Layers

Ddoes anyone know how many layers there are on the uno board please

2

Thank you, do you happen to know if any of the mini pros are ce compliant ?

I'm going to go with no, as I imagine no one has paid the money to do the testing.

That being said, CE compliance is usually from a self contained unit, and an arduino is not exactly self contained, as on its own it doesn't do much. So asking if an individual board is CE compliant is not all that useful. What you really need to determine is if your final product is CE compliant.

Boardburner2:
Thank you, do you happen to know if any of the mini pros are ce compliant ?

No need, there's nothing dangerous about them. It's just a Mega328 on a board, it doesn't have a mains plug.

Thanks , that makes sense, id noticed that my arduino is both CE and FCC lablled

Did they release any official documentation on what they did for CE Certification? I know what is required if it connects to mains, but one of the other concerns is ESD, and I'd be surprised if the board is ESD proof.

This is the crux of my problem.
To have CE mark it has to comply with unintentional emission criterea.
I have seen no documentation though.

I have to design a board and have it tested.
I suspect this will require a 4 layer board though.

This seems to belie the claim.

Be sure to share your "improved EMI" PCB design under the "share alike" clause of the Creative Commons license...
(I guess you won't have to if you don't look at the current design?)

I would have no problem with that.

I was hoping that as its fcc marked i could just crib the current design.
Iv been told that its highly unlikely a 2 layer board would meet unintentional radiation criterea though.

Unknown waters for me.

4 layers is costly, shielded enclosure would probably be cheaper.

4 layers, yes, about 5 times as much if iteadstudio 2 layer 10cm x 10cm vs 4 layer is a good indicator: http://imall.iteadstudio.com/open-pcb/pcb-prototyping.html?p=2
$19.90 for 10 PCBs vs $99 for 10 PCBs.

its highly unlikely a 2 layer board would meet unintentional radiation criterea though

I'm not convinced. There are a lot of 2-lay boards out there (though usually in cases.) Wasn't the EDN article talking about conducted emissions through the cables, and the (cheap) wall wart?

I am going to take one to a radio ham mate tonight and see what i can measure.

Ok
The rfid reader showed intentional emissions within limits , that was the addafruit shield.

Arduino on its own showed a big spike at 64 MHz out of unintentional limits when powered from battery on a short lead.

For comparison a rasbery pi showed a wideband hump at roughly the same frequency which was in limits.

I had hoped to post photos but they have got mangled in email somehow.

I hope to do more quantitative measurments sometime with better equipment.

I used a tv dongle type spectrum analyser which only goes down to 20 MHz.
Aerial was wrong and in a very noisy environment.

I hadn't thought of using one of those SDR things as a RF emissions test tool.
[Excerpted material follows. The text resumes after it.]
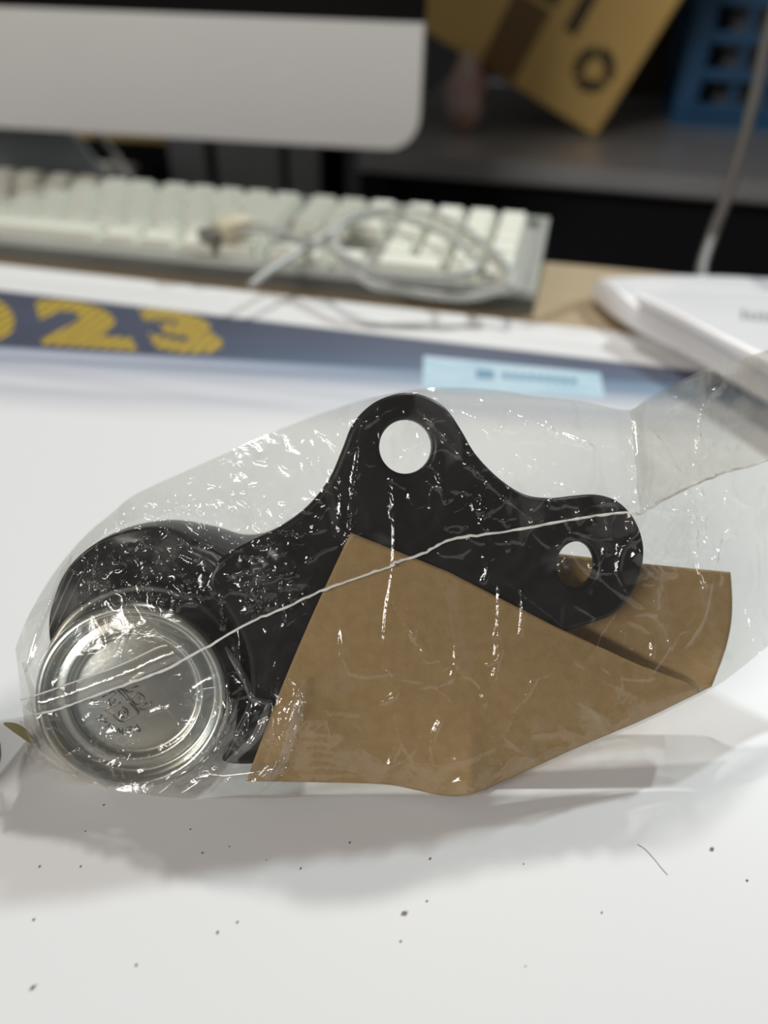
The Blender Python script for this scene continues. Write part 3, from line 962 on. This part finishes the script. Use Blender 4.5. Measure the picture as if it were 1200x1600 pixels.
capprof = [(21.3, -1.0), (21.4, 0.6), (21.0, 1.3), (20.3, 1.7), (19.8, 2.4), (19.6, 4), (19.5, 8), (19.45, 10.6), (19.25, 11.8), (18.8, 12.6), (18.2, 12.95), (17.6, 12.9), (17.1, 12.4), (16.8, 11.6), (16.6, 10.8),
           (16.3, 10.3), (15.8, 10.15), (15.2, 10.3), (14.2, 10.5), (13.5, 10.5), (13.15, 10.2), (12.95, 9.6), (12.6, 9.1), (12.0, 8.95), (11.0, 9.05), (8, 9.45), (4, 9.75), (0, 9.85)]
cp = [(r * MM * CS, w * MM + CW) for r, w in capprof]
cp = [tuple(p) for p in catmull([np.array(p) for p in cp], 3)]
cp[-1] = (0.0, cp[-1][1])
me = lathe_me('cap', cp, 128)
for v in me.vertices: v.co.x += CAPC[0]; v.co.y += CAPC[1]
capo = mkobj('cap', me, M['zinc'], joint, True); capo['label'] = 'shiny zinc plated cap with raised rings'

# stamped marks on the cap, raised strokes traced as they show
S10 = 10.909
strokes = [
    [(485, 195), (845, 590)], [(545, 175), (850, 560)], [(485, 195), (545, 175)],
    [(845, 590), (700, 665), (580, 735), (500, 720), (440, 675), (400, 610)],
    [(560, 490), (500, 560), (520, 640), (600, 660), (650, 600), (630, 520), (560, 490)], [(580, 540), (610, 590)],
    [(270, 550), (370, 480), (530, 405)], [(370, 470), (330, 370), (390, 290), (450, 240)], [(400, 420), (440, 350)],
    [(215, 320), (420, 205)],
    [(580, 165), (650, 225), (740, 215)], [(640, 185), (830, 125)],
    [(830, 240), (740, 310), (730, 370), (800, 440), (900, 400), (930, 310), (830, 240)], [(830, 320), (880, 340)],
    [(840, 490), (920, 530), (1050, 440), (1045, 380)], [(900, 460), (980, 415)],
    [(20, 380), (90, 395), (140, 385)],
    [(105, 690), (200, 630), (170, 720), (270, 690)], [(180, 740), (300, 750)],
    [(270, 840), (330, 780), (330, 850), (410, 790), (370, 890), (440, 860)],
    [(450, 930), (480, 850), (520, 940), (550, 850), (560, 960)],
    [(610, 850), (720, 830), (620, 890), (730, 890), (640, 950), (750, 920)],
    [(760, 870), (790, 790), (860, 890), (800, 900)], [(860, 890), (850, 915)],
]
vv, ff = [], []
for s in strokes:
    pts = []
    for x, y in s:
        q = PL(140 + x / S10, 1060 + y / S10, 0.0096 + CW); pts.append((q[0], q[1], 0.00990 - 6.1 * ((q[0] - CAPC[0]) ** 2 + (q[1] - CAPC[1]) ** 2) + CW))
    pts = catmull(pts, 4) if len(pts) > 2 else pts
    t = tube_me('t', pts, 0.00017, 6)
    k = len(vv); vv += [tuple(v.co) for v in t.vertices]; ff += [tuple(k + i for i in p.vertices) for p in t.polygons]
    bpy.data.meshes.remove(t)
o = mkobj('stamped_marks', mesh('stamped_marks', vv, ff), M['zinctext'], joint, True)
o.parent = capo

# stud and rubber boot at the back, resting on the sheet
stl = 0.030
while zof(CAPC[0], CAPC[1], -stl) - 0.006 < 0.0015: stl -= 0.0005
stl = max(stl, 0.0290)
me = lathe_me('dust_boot', [(0.0, -0.0240), (0.0115, -0.0241), (0.0118, -0.0250), (0.0108, -0.0258), (0.0095, -0.0266), (0.007, -0.0270), (0.0, -0.0271)], 48)
for v in me.vertices:
    v.co.x += CAPC[0]; v.co.y += CAPC[1] + 0.004
    lo = wmin(v.co.x, v.co.y, 0.001)
    if v.co.z < lo: v.co.z = lo
mkobj('dust_boot', me, M['rubber'], joint, True)
me = lathe_me('stud', [(0, -0.0265), (0.0052, -0.0266), (0.005, -stl + 0.001), (0.0042, -stl), (0, -stl)], 32)
for v in me.vertices:
    v.co.x += CAPC[0]; v.co.y += CAPC[1] + 0.006
    lo = wmin(v.co.x, v.co.y, 0.001)
    if v.co.z < lo: v.co.z = lo
mkobj('stud', me, M['zinc'], joint, True)

# ------------------------------------------------------------------ kraft paper folded round the bracket
kr = empty('kraft_paper'); kr.matrix_world = OM
tag(kr, 'brown kraft paper folded around the black bracket inside the clear bag', 'paper')


def resample(P, n):
    P = [np.array(p, float) for p in P]
    L_ = [0]
    for a, b in zip(P[:-1], P[1:]): L_.append(L_[-1] + np.linalg.norm(b - a))
    L_ = np.array(L_) / L_[-1]; t = np.linspace(0, 1, n)
    A = np.array(P)
    return np.stack([np.interp(t, L_, A[:, k]) for k in range(A.shape[1])], 1)


nS, nT = 120, 60
topE = resample([(548, 832), (700, 893), (870, 980), (1000, 1040), (1072, 1066)], nS)
botE = resample(catmull([(385, 1220), (500, 1222), (600, 1225), (650, 1234), (695, 1243), (738, 1240), (800, 1214), (900, 1168), (1000, 1126), (1092, 1082)], 6), nS)
s = np.linspace(0, 1, nS)[:, None]; t = np.linspace(0, 1, nT)[None, :]
lft = 22 * np.sin(np.pi * t) * (1 - s) ** 6              # the left edge bows a little
KPX = topE[:, None, 0] * (1 - t) + botE[:, None, 0] * t - lft * 0.3
KPY = topE[:, None, 1] * (1 - t) + botE[:, None, 1] * t
KWW = 0.0009 + 0.0030 * np.sin(np.pi * np.clip(s * 0.9 + 0.05, 0, 1)) * np.sin(np.pi * t * 0.85) ** 1.2
KWW = KWW + 0.0030 * sstep(0.40, 1.0, t) * np.exp(-np.abs(KPX - 735) / 45)            # upright fold
KWW = KWW + 0.0016 * np.exp(-(((KPX - 470) / 55) ** 2 + ((KPY - 1130) / 50) ** 2))     # dent by the cap
KWW = KWW + 0.0005 * np.sin(KPX / 60 + KPY / 90) * t
KWW = np.maximum(KWW, 0.0008)
Ku = np.zeros_like(KWW); Kv = np.zeros_like(KWW)
for i in range(nS):
    for j in range(nT):
        q = PL(KPX[i, j], KPY[i, j], KWW[i, j]); Ku[i, j], Kv[i, j] = q
vv = [(Ku[i, j], Kv[i, j], KWW[i, j]) for i in range(nS) for j in range(nT)]
ff = [(i * nT + j, i * nT + j + 1, (i + 1) * nT + j + 1, (i + 1) * nT + j) for i in range(nS - 1) for j in range(nT - 1)]
o = mkobj('front_leaf', mesh('front_leaf', vv, ff), M['kraft'], kr, True)
md = o.modifiers.new('thickness', 'SOLIDIFY'); md.thickness = 0.0003; md.offset = 0

# back leaf, passing behind the right ear
bT = resample([(700, 845), (880, 866), (1000, 880), (1141, 894)], 50)
bB = resample([(738, 1240), (820, 1205), (900, 1168), (1000, 1126), (1060, 1098), (1112, 1072)], 50)
nB = 40
vv = []
for i in range(50):
    for j in range(nB):
        t_ = j / (nB - 1); s_ = i / 49
        x = bT[i, 0] * (1 - t_) + bB[i, 0] * t_ + 14 * math.sin(math.pi * t_) * s_ ** 4
        y = bT[i, 1] * (1 - t_) + bB[i, 1] * t_
        w = -0.0085 * (1 - t_ ** 2.5) + 0.0002 - 0.0010 * math.sin(3 * s_ + 4 * t_) * (1 - t_)
        q = PL(x, y, w)
        w = max(w, wmin(q[0], q[1], 0.0009)); q = PL(x, y, w)
        vv.append((q[0], q[1], w))
ff = [(i * nB + j, i * nB + j + 1, (i + 1) * nB + j + 1, (i + 1) * nB + j) for i in range(49) for j in range(nB - 1)]
o = mkobj('back_leaf', mesh('back_leaf', vv, ff), M['kraft'], kr, True)
md = o.modifiers.new('thickness', 'SOLIDIFY'); md.thickness = 0.0003; md.offset = 0

# ------------------------------------------------------------------ clear plastic bag: a film stretched over the part (obstacle problem)
bag = empty('plastic_bag'); bag.matrix_world = OM
tag(bag, 'crinkled clear plastic bag with a white sealed seam around the ball joint', 'bag')
top_px = [(24, 1012), (45, 960), (85, 892), (130, 838), (175, 800), (205, 775), (245, 755), (330, 717), (440, 668), (545, 630), (600, 617), (650, 608), (720, 604), (790, 610), (830, 617), (910, 626), (980, 640), (1010, 622), (1060, 595), (1110, 573), (1200, 545), (1290, 512), (1370, 480)]
bot_px = [(44, 1183), (70, 1196), (110, 1210), (160, 1230), (220, 1241), (290, 1247), (360, 1247), (430, 1247), (500, 1244), (560, 1243), (620, 1244), (690, 1246), (742, 1243), (800, 1219), (900, 1174), (1000, 1132), (1060, 1103), (1110, 1078), (1150, 1050), (1200, 1010), (1290, 940), (1370, 890)]
NX, NY = 520, 240
topP = resample(catmull(top_px, 6), NX); botP = resample(catmull(bot_px, 6), NX)


def to_uv(P, w):
    return np.array([PL(a, b, w) for a, b in P])


WE = -0.0016
tail = sstep(0.80, 1.0, np.linspace(0, 1, NX))
edge_top = WE - 0.002 * np.linspace(0, 1, NX) - 0.034 * tail
edge_bot = -0.0001 - 0.012 * tail
lf = 1 - sstep(150, 500, topP[:, 0]); edge_top = edge_top - 0.0130 * lf
lf = 1 - sstep(160, 440, botP[:, 0]); edge_bot = edge_bot - 0.0090 * lf
for k in range(NX):                                   # the rim of the bag never dips under the sheet
    for P_, E_ in ((topP, edge_top), (botP, edge_bot)):
        for _ in range(3):
            q_ = PL(P_[k, 0], P_[k, 1], E_[k]); E_[k] = max(E_[k], wmin(q_[0], q_[1], 0.0006))
tu = np.array([PL(a, b, w) for (a, b), w in zip(topP, edge_top)]); bu = np.array([PL(a, b, w) for (a, b), w in zip(botP, edge_bot)])
t = np.linspace(0, 1, NY)[None, :, None]
G = bu[:, None, :] * (1 - t) + tu[:, None, :] * t
gu, gv = G[..., 0], G[..., 1]
t2 = t[..., 0]
edge = edge_bot[:, None] * (1 - t2) + edge_top[:, None] * t2


def inside(poly, X, Y):
    P = np.array(poly); r_ = np.zeros(X.shape, bool)
    j = len(P) - 1
    for i in range(len(P)):
        xi, yi = P[i]; xj, yj = P[j]
        c = ((yi > Y) != (yj > Y)) & (X < (xj - xi) * (Y - yi) / (yj - yi + 1e-15) + xi)
        r_ ^= c; j = i
    return r_


OFF = 0.00035
obs = np.full(gu.shape, -1.0)
obs = np.where(inside(plate_uv, gu, gv), np.maximum(obs, 0.0 + OFF), obs)
rc = np.hypot(gu - CAPC[0], gv - CAPC[1])
obs = np.where(rc < 0.0193 * CS, np.maximum(obs, 0.01295 + CW + OFF), obs)
obs = np.where((rc >= 0.0193 * CS) & (rc < 0.0214 * CS), np.maximum(obs, 0.0025 + CW), obs)
# kraft leaf: nearest sample
kp = np.stack([Ku[::2, ::2].ravel(), Kv[::2, ::2].ravel()], 1); kw = KWW[::2, ::2].ravel()
cell = 0.0015
kd = {}
kpoly = [(Ku[i, 0], Kv[i, 0]) for i in range(nS)] + [(Ku[-1, j], Kv[-1, j]) for j in range(nT)] + [(Ku[i, -1], Kv[i, -1]) for i in range(nS - 1, -1, -1)] + [(Ku[0, j], Kv[0, j]) for j in range(nT - 1, -1, -1)]
H_ = np.array(hv[:NR * nO])[::2]
for poly_, kp, kw in ((kpoly, kp, kw + 0.0005), (hs_uv, H_[:, :2], H_[:, 2] + OFF)):
  idx = np.argwhere(inside(poly_, gu, gv))
  for ch in np.array_split(idx, max(1, len(idx) // 2000)):
    X = gu[ch[:, 0], ch[:, 1]]; Y = gv[ch[:, 0], ch[:, 1]]
    D2 = (X[:, None] - kp[None, :, 0]) ** 2 + (Y[:, None] - kp[None, :, 1]) ** 2
    obs[ch[:, 0], ch[:, 1]] = np.maximum(obs[ch[:, 0], ch[:, 1]], kw[np.argmin(D2, 1)])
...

Neat idea! (Is there a how-to anywhere?)

I wonder if the 64MHz spike is coming from the 16u2 or the 328? (or both?) You might be able to test by grounding the RESET pin, which should leave the 328 reset (and not running its oscillator at all), and only the 16u2 running.

The software was developed by the radio ham community , as was the hardware.
You have to get the right make of dongle though.
A search should find it.
Its quite impressive.

I believe the 64 mhz is a harmonic of the crystal, there are others but that is the largest.